#### JOB:
Write each line of the material exactly as given, from the top through the line that contains "bgn = w.node_tree.nodes['Background'];", and omit all pictures.

#### INFORMATION SUPPLIED:
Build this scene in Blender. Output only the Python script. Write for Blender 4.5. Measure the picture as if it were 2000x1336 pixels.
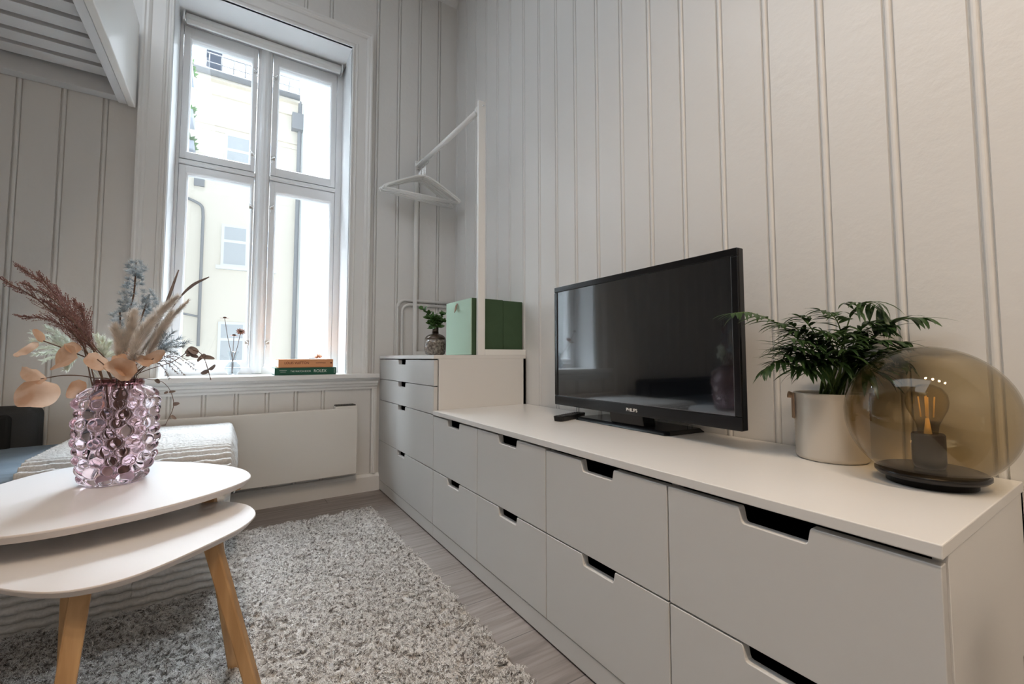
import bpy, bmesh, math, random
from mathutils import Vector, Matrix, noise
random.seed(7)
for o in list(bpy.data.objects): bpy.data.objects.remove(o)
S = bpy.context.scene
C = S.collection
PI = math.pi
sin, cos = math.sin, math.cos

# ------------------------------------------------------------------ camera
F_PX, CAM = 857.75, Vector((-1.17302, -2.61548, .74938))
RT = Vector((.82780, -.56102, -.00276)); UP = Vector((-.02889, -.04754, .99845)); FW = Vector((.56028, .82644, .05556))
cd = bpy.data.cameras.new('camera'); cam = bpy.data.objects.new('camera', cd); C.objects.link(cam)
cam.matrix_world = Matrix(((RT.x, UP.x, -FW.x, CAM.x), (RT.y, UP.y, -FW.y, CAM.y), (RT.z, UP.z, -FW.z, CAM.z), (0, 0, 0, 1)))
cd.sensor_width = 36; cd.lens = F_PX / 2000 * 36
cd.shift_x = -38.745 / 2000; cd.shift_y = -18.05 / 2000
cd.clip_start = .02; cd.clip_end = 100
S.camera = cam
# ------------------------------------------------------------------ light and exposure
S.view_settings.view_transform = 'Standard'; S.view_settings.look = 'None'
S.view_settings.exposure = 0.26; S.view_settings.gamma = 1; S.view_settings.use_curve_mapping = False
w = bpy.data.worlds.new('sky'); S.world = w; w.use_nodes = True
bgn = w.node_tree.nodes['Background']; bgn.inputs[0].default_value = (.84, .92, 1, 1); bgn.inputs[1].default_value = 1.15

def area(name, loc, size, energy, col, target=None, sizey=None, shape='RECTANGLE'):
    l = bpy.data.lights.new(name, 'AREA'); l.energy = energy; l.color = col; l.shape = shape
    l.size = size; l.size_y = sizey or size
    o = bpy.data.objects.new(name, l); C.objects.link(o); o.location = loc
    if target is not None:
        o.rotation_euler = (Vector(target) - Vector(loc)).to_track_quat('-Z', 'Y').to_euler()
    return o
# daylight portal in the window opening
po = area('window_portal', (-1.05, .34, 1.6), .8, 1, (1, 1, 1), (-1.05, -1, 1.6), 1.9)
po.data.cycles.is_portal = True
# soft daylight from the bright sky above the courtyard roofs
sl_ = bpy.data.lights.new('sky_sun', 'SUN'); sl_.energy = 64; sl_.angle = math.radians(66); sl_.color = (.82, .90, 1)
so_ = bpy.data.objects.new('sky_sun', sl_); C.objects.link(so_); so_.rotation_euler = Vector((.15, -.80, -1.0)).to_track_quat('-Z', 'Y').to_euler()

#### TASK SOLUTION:
Build this scene in Blender. Output only the Python script. Write for Blender 4.5. Measure the picture as if it were 2000x1336 pixels.
import bpy, bmesh, math, random
from mathutils import Vector, Matrix, noise
random.seed(7)
for o in list(bpy.data.objects): bpy.data.objects.remove(o)
S = bpy.context.scene
C = S.collection
PI = math.pi
sin, cos = math.sin, math.cos

# ------------------------------------------------------------------ camera
F_PX, CAM = 857.75, Vector((-1.17302, -2.61548, .74938))
RT = Vector((.82780, -.56102, -.00276)); UP = Vector((-.02889, -.04754, .99845)); FW = Vector((.56028, .82644, .05556))
cd = bpy.data.cameras.new('camera'); cam = bpy.data.objects.new('camera', cd); C.objects.link(cam)
cam.matrix_world = Matrix(((RT.x, UP.x, -FW.x, CAM.x), (RT.y, UP.y, -FW.y, CAM.y), (RT.z, UP.z, -FW.z, CAM.z), (0, 0, 0, 1)))
cd.sensor_width = 36; cd.lens = F_PX / 2000 * 36
cd.shift_x = -38.745 / 2000; cd.shift_y = -18.05 / 2000
cd.clip_start = .02; cd.clip_end = 100
S.camera = cam
# ------------------------------------------------------------------ light and exposure
S.view_settings.view_transform = 'Standard'; S.view_settings.look = 'None'
S.view_settings.exposure = 0.26; S.view_settings.gamma = 1; S.view_settings.use_curve_mapping = False
w = bpy.data.worlds.new('sky'); S.world = w; w.use_nodes = True
bgn = w.node_tree.nodes['Background']; bgn.inputs[0].default_value = (.84, .92, 1, 1); bgn.inputs[1].default_value = 1.15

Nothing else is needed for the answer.